Third, the Letter’s use of the ground of charity to support its disqualification of the claims of ‘transparency’ trivialises the value of transparency. It is not just the reputations of the accused priests that are at stake here but also the trustworthiness of the authorities charged with preserving the unity of their communities. Transparency and the right to know are not just dubious rights claims from hostile liberal societies. They are rather the values whose observance enables their communities to continuously assess the trustworthiness of those who govern them.
Fourth, the church’s ban is so obviously self-serving that it is laughable. The only ones to benefit from its enforcement are the accused priests. Since the dead ones are no longer in a position to enjoy its benefits, the benefits would pass rather to the institution in whose names they ministered.
Fifth, the church itself acknowledges the ban’s unenforceability when a source document for the teaching – Pope Francis’ ‘Points for Reflection’ – calls for ‘collaboration with all persons of good will and with workers in the mass media to enable recognition and discernment of true from false cases, accusations from calumnies, avoiding rancour and insinuations, hearsay and defamation’ (n. 11). Such collaboration would be unnecessary if the ban were enforceable.
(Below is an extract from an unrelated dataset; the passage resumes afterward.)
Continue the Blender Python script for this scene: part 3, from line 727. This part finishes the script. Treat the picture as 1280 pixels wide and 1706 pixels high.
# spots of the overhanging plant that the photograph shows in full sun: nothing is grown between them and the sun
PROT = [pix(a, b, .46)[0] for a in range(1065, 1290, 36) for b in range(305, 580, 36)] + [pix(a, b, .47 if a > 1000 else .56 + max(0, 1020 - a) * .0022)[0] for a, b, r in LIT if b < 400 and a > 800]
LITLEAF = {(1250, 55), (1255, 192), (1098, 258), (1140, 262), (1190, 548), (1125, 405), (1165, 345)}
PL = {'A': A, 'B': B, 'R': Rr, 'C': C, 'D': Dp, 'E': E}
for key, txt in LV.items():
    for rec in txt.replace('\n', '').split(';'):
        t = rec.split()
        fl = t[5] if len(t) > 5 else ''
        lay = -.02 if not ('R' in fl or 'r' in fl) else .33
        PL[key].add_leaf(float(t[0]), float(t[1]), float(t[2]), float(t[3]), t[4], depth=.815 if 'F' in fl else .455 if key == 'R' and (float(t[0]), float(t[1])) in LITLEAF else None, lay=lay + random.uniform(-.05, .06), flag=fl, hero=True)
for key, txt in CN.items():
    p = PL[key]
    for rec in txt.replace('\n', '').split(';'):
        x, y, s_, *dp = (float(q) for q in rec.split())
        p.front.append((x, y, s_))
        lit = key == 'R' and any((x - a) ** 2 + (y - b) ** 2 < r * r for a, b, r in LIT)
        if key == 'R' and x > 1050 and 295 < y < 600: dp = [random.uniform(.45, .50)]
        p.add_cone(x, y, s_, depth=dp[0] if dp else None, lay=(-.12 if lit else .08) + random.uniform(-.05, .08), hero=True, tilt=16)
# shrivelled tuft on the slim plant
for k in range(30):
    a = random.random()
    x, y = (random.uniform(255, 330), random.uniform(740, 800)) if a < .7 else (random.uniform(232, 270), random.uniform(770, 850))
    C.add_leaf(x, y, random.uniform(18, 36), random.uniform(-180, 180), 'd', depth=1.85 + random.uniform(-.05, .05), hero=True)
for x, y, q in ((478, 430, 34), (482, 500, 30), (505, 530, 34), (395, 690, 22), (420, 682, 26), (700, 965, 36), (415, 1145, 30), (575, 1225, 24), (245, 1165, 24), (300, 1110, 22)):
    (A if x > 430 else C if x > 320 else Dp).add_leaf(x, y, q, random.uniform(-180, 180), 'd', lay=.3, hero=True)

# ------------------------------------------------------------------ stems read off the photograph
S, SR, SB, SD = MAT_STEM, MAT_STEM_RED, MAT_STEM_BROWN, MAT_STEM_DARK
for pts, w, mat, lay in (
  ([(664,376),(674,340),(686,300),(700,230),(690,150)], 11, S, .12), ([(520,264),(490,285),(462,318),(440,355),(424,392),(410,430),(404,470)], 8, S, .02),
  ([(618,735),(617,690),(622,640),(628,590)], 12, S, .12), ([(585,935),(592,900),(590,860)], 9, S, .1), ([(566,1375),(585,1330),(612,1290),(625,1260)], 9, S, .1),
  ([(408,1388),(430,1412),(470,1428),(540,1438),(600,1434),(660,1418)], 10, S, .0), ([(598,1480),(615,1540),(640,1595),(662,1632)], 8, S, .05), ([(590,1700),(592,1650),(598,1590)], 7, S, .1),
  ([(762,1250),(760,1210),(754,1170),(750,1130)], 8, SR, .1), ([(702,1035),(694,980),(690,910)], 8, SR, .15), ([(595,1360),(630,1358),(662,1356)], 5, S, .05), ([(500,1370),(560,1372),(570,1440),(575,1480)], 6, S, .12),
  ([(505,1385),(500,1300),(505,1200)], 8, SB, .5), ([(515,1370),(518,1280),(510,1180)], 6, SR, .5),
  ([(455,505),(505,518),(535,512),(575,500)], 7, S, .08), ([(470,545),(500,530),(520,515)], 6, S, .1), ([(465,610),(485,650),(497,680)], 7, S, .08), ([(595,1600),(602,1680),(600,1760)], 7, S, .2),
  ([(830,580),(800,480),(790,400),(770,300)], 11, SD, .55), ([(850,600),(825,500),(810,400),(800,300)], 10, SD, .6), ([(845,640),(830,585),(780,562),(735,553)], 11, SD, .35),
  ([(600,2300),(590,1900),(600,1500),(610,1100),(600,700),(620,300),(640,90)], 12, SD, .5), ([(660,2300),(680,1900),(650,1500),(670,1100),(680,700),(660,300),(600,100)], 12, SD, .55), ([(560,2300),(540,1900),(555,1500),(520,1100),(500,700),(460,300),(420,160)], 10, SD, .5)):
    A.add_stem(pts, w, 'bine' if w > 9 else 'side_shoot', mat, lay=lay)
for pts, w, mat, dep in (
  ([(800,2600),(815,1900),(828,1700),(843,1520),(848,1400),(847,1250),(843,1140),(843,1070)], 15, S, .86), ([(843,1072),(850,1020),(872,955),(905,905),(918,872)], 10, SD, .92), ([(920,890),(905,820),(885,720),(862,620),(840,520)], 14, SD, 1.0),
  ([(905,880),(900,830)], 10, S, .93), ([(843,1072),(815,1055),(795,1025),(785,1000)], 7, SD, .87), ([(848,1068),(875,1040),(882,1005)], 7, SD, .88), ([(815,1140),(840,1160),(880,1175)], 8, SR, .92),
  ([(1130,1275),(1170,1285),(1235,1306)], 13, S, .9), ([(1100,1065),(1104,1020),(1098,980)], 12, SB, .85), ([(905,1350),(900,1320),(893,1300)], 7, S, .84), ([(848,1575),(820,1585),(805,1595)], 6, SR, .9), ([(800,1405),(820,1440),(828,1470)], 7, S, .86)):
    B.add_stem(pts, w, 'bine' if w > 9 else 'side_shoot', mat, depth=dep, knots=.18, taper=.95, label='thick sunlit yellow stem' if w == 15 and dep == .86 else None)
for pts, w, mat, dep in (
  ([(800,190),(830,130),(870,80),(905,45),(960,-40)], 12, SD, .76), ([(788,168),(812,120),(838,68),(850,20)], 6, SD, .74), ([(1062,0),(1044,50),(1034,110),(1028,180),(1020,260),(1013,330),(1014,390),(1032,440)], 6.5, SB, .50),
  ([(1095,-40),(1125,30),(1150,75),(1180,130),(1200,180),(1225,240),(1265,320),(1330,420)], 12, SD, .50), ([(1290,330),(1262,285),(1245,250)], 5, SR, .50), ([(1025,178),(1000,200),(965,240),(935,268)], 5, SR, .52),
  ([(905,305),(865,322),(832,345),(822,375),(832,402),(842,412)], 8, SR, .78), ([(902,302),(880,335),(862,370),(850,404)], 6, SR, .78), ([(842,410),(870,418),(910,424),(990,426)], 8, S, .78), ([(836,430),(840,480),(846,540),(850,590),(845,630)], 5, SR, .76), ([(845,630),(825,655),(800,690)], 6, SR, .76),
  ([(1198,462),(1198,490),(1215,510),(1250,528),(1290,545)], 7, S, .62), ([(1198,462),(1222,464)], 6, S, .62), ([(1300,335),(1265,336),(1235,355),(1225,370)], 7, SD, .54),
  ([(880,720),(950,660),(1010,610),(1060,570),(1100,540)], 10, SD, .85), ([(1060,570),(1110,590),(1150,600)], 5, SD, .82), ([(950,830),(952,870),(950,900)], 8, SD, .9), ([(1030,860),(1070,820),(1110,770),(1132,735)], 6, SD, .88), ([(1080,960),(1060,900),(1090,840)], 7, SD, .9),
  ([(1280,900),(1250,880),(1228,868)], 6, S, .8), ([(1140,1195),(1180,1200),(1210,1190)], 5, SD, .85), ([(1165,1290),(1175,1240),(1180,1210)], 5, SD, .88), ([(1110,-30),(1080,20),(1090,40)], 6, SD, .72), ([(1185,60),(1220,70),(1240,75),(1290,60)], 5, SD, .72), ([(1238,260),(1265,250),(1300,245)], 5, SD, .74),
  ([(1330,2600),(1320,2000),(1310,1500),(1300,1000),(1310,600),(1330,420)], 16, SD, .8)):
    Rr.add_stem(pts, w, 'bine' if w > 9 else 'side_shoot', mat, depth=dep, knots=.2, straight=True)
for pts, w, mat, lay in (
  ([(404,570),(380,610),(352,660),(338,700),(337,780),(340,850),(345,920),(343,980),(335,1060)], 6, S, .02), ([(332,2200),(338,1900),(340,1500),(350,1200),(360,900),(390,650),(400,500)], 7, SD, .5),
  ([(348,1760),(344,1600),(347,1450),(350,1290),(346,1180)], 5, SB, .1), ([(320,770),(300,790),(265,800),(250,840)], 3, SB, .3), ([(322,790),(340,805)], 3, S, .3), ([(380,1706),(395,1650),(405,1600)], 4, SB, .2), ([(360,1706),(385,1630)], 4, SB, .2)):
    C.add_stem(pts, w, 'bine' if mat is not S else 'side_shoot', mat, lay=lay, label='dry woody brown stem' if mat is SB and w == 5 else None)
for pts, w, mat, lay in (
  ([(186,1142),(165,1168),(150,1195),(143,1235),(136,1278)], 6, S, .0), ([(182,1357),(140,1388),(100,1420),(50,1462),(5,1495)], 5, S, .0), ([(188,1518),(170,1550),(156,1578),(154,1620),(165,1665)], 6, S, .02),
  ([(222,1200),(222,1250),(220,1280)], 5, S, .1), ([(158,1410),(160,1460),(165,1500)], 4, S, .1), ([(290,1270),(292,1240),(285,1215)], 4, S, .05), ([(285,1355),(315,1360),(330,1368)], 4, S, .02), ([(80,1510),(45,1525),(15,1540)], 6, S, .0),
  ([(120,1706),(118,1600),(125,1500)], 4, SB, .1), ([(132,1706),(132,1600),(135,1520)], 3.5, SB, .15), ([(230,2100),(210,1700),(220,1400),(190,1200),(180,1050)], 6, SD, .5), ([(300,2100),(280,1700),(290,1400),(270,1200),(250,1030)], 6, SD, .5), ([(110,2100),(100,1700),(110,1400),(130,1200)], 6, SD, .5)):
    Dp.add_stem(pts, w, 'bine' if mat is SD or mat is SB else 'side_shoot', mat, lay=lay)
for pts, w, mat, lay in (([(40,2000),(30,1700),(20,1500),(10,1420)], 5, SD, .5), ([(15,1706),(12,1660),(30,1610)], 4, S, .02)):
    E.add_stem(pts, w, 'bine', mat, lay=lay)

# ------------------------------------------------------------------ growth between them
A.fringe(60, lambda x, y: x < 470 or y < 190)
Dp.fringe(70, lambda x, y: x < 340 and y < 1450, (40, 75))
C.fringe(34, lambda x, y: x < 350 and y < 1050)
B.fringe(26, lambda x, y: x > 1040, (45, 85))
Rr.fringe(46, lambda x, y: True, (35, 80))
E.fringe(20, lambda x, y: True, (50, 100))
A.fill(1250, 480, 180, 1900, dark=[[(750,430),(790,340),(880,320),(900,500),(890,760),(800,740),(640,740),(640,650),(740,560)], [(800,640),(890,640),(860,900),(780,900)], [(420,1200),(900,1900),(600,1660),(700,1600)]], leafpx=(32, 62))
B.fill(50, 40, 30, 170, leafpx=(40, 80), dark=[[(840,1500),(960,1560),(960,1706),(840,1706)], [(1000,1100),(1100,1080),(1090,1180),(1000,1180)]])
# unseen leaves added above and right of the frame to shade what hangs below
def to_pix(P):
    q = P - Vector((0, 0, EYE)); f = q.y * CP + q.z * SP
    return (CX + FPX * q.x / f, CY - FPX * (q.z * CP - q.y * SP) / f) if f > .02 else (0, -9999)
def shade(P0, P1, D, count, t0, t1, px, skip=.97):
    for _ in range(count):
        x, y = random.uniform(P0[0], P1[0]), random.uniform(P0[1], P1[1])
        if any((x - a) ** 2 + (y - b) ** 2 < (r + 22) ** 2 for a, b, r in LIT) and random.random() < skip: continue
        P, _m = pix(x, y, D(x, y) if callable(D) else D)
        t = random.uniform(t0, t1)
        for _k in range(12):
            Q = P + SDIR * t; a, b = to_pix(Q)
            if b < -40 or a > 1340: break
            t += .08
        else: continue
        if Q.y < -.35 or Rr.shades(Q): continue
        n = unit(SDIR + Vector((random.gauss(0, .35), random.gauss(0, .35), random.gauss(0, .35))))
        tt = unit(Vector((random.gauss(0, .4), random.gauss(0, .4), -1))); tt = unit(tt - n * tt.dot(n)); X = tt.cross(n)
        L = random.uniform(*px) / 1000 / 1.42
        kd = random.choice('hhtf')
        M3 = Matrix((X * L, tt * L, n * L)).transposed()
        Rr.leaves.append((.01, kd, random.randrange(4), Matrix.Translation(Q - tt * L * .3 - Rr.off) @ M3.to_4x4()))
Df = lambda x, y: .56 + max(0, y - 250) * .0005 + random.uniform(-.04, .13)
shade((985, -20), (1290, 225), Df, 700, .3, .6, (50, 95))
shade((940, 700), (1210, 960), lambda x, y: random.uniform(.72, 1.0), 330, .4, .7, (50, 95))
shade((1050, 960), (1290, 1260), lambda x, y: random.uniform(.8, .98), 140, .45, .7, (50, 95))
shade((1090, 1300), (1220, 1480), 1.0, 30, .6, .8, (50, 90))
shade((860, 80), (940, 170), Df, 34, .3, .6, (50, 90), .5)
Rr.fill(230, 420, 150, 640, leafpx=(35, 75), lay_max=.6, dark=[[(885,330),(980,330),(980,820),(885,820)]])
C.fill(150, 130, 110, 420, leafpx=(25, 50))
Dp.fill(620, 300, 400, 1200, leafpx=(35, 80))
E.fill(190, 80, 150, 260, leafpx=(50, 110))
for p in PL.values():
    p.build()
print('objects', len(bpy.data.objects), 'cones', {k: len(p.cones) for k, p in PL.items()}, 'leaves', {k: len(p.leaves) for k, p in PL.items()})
Indeed, there is a touch of hypocrisy in insisting on the maintenance of the ban while at the same time urging collaboration with the efforts of those media attempting to circumvent it.
The inescapable conclusion of this assessment of the current teaching of the church on the legitimacy of publishing the identity, accusations and supporting evidence against priests/religious accused of child sexual abuse is that it is at best outdated, at present self-serving, and at odds with any tenable understanding of both the meaning of Christian charity according to the New Testament, and of the ethical implications of that meaning for the Christian community.